Q. What is your advice to would-be writers?

The first thing I’d tell them is not to be ambitious too early. You make a better writer for having lived a little. You tend to write better fiction after 35. The second thing is to train your powers of observation and to this end, I often tell people to keep a journal. Not a daily dear diary, but a journal as a kind of creative scrapbook. Put into all your ideas, the things you overhear that seem telling, descriptions of things you have noticed from landscapes to facial tics. Put into the book your favourite quotations, anything that catches your eye, from photographs you love to postcard reproductions of places you’ve been. Build up a kind of file on humanity which is all part of training yourself to be this extraordinary verbal camera. Which is what writing is all about. The other thing you need is persistence. I am now 57 and was 30 when I started to write.

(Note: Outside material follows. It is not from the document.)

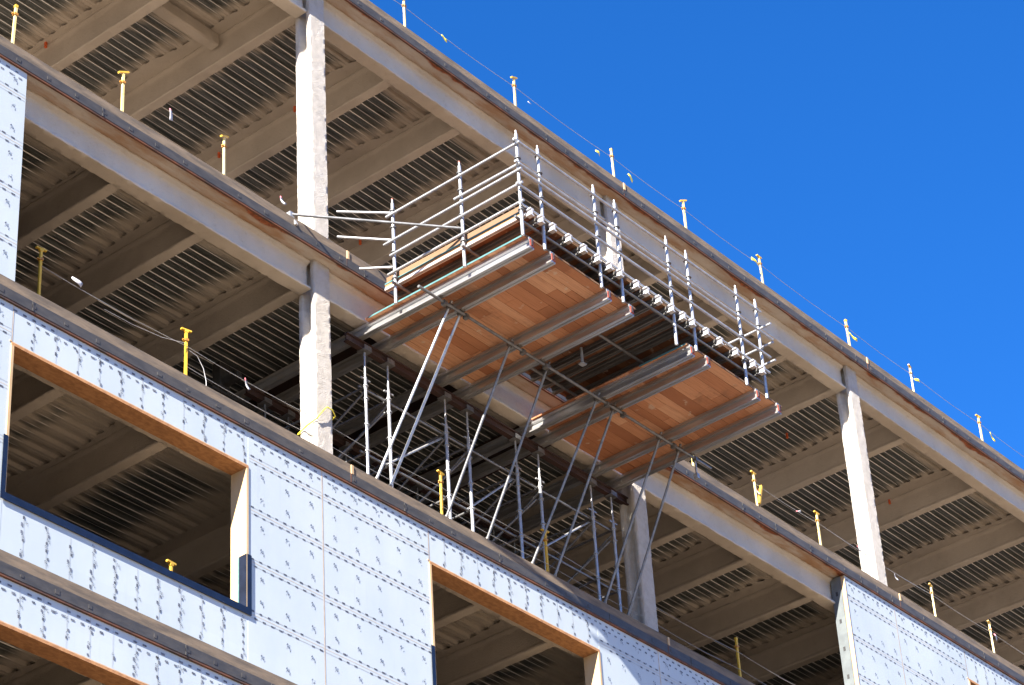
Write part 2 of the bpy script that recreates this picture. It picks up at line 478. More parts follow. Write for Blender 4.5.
def slab(level, name, deckm, beams, gird_drop=.95, spray=True):
    # concrete floor on ribbed deck
    s = MB().box(X0, X1, 0, DEPTH, level-.175, level)
    fl = obj('roof_slab' if name == 'R' else 'floor_slab', s, ['slab'], bld)
    e = MB()
    e.box(X0, X1, -.014, .03, level-.34, level-.176)
    x = X0 + .3
    while x < X1:
        if 17 < x < 58:
            w = random.uniform(.05, .09); h = random.uniform(.04, .07)
            e.box(x, x+w, -.019, -.0142, level-.26-h/2, level-.26+h/2, 0)
            if random.random() < .2: e.box(x, x+.03, -.02, -.0142, level-.339, level-.18, 0)
        x += random.choice((.55, .6, .6, 1.2))
    for cx in COLX:
        jx = cx + random.uniform(.05, .35)
        e.box(jx, jx+.02, -.017, -.0143, level-.335, level-.18, 1)
        e.box(jx+.02, jx+.07, -.018, -.0005, level-.17, level-.01, 2)
    obj('edge_angle', e, ['angle', 'rust', 'ply'], fl)
    r = MB().box(X0, X1, -.008, .03, level-.372, level-.342)
    obj('rusty_edge_strip', r, ['rust'], fl)
    so = MB().box(X0, X1, .031, .60, level-.345, level-.178)
    obj('edge_soffit', so, ['soffit'], fl)
    # ribbed metal deck
    pts = []
    zb = level-.30
    y = .602
    while y < DEPTH - .4:
        pts += [(y-.029, zb+.062), (y-.011, zb+.012), (y, zb), (y+.042, zb), (y+.046, zb+.008), (y+.056, zb+.008), (y+.060, zb), (y+.116, zb), (y+.146, zb+.062), (y+.192, zb+.062), (y+.200, zb+.053), (y+.212, zb+.053), (y+.216, zb+.062)]
        y += .305
    d = MB().extr(pts, 0, [X0+.01, X1-.01], closed=False)
    npr = len(pts)
    for q in range(len(d.f)):
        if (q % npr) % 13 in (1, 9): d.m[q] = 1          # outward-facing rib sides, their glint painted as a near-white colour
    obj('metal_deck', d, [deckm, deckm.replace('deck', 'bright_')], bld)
    # perimeter girders between the columns
    zt, zbm = level-.344, level-gird_drop
    yc = .42
    prof = [(yc-.13, zt), (yc-.13, zt-.05), (yc-.06, zt-.075), (yc-.045, zt-.12), (yc-.045, zbm+.10), (yc-.06, zbm+.07), (yc-.135, zbm+.055), (yc-.135, zbm),
            (yc+.135, zbm), (yc+.135, zbm+.055), (yc+.06, zbm+.07), (yc+.045, zbm+.10), (yc+.045, zt-.12), (yc+.06, zt-.075), (yc+.13, zt-.05), (yc+.13, zt)]
    prof = densify(chamfer(prof, .012), .07)
    for i in range(len(COLX)-1):
        a, b = COLX[i]+.205, COLX[i+1]-.205
        gmb = MB().extr(prof, 0, stations(a, b, .05 if i < 4 else .5), 0, .016, i)
        obj('girder', gmb, ['fire'], bld, 40)
    # floor beams running back from the girders
    zt, zbm = level-.302, level-gird_drop+.03
    h = BW/2
    prof = [(-h, zt), (-h, zt-.05), (-.06, zt-.08), (-.045, zt-.13), (-.045, zbm+.11), (-.06, zbm+.075), (-h, zbm+.055), (-h, zbm),
            (h, zbm), (h, zbm+.055), (.06, zbm+.075), (.045, zbm+.11), (.045, zt-.13), (.06, zt-.08), (h, zt-.05), (h, zt)]
    prof = chamfer(prof, .012)
    for i, bx in enumerate(beams):
        near = 17 < bx < 58
        st = stations(.575, 6.0, .07) + [DEPTH-.3] if near else [.575, DEPTH-.3]
        bm_ = MB().extr([(p+bx, q) for p, q in prof], 1, st, 0, .014 if near else 0, i)
        if near and not (name == 'A' and 28 < bx < 34.6):
            # overspray feathering out over the ribs beside the beam
            for sg in (-1, 1):
                vs = []; fs = []; yy = .575; q = 0; nx = 5
                while yy < 6.0:
                    u = ((yy - .602) % .305)/.305
                    wd = .30 + .24*(noise.noise((bx*3.1, yy*.55, level + sg)) ) + .03*noise.noise((bx, yy*7.0, sg*4.0 + level)) - (.02 if .45 < u < .72 else 0)
                    wd = max(.14, wd)
                    for k in range(nx):
                        t = k/(nx-1)
                        vs.append((bx + sg*(h*.4 + (wd-h*.4)*t), yy, zt - .014*(1-t)**.7 + .0016*t + .004*noise.noise((bx + t*5, yy*6, level))))
                    if q:
                        o_ = (q-1)*nx
                        fs += [(o_+k, o_+k+1, o_+nx+k+1, o_+nx+k) for k in range(nx-1)]
                    q += 1; yy += .032
                bm_.add(vs, fs)
        obj('floor_beam', bm_, ['oldsteel' if name == 'A' and 28 < bx < 34.6 else 'fire'], bld, 40)  # beams behind the shoring take the dark steel colour as painted shade
    return fl
slab(ROOF_Z, 'R', 'deckR', RB)
slab(A_Z, 'A', 'deckA', AB, .93)
slab(B_Z, 'B', 'deckB', BB, .93)
slab(C_Z, 'C', 'deckC', CB, .93)
# a short sprayed cross beam under the roof
zt = ROOF_Z-.302
prof = chamfer([(2.33, zt), (2.33, zt-.28), (2.55, zt-.28), (2.55, zt)], .03)
obj('cross_beam', MB().extr(prof, 0, stations(RB[0]+.1, RB[0]+.2, 1) if False else stations(23.9, 26.02, .1), 0, .015, 9), ['fire'], bld, 40)

# columns
def col_profile(cx):
    y0 = .22
    pr = [(-.19, y0), (.19, y0), (.19, y0+.095), (.075, y0+.125), (.06, y0+.15), (.06, y0+.21), (.075, y0+.235), (.19, y0+.265), (.19, y0+.36), (-.19, y0+.36),
          (-.19, y0+.265), (-.075, y0+.235), (-.06, y0+.21), (-.06, y0+.15), (-.075, y0+.125), (-.19, y0+.095)]
    return densify(chamfer([(a+cx, b) for a, b in pr], .016), .045)
for i, cx in enumerate(COLX):
    near = i <= 4
    for (za, zb) in ((C_Z, B_Z-.345), (B_Z, A_Z-.345), (A_Z, ROOF_Z-.345)):
        cm = MB().extr(col_profile(cx), 2, stations(za, zb, .035 if near else 1.0), 0, .010 if near else 0, i*3.7+za)
        obj('column', cm, ['colfire'], bld, 42)
for cx in COLX[::2]:
    obj('rear_column', MB().box(cx-.2, cx+.2, DEPTH-.7, DEPTH-.3, C_Z, ROOF_Z-.30), ['core'], bld)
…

But I was almost 40 before my first novel was published and I didn’t have any kind of success until I almost 50. My success is very recent. The Rector’s Wife was the book that gave me the turn around. That was in the summer of 1993. I was 49.

Q. You are a descendant of Anthony Trollope, the great Victorian novelist.

I always call him The Real Trollope and I related but his direct descendants are all in Australia, which is where I first met them.

Q. Where do you base yourself these days?

I am lucky, I have a town and a country life. I divide my time between a flat in London and a rented cottage in the Cotswolds just west of Oxford. I have an enormous dog, a supersized lab called Max who would loathe London. So we spend weekends together in the Cotswolds and during the week he gets cherished by some lovely neighbours.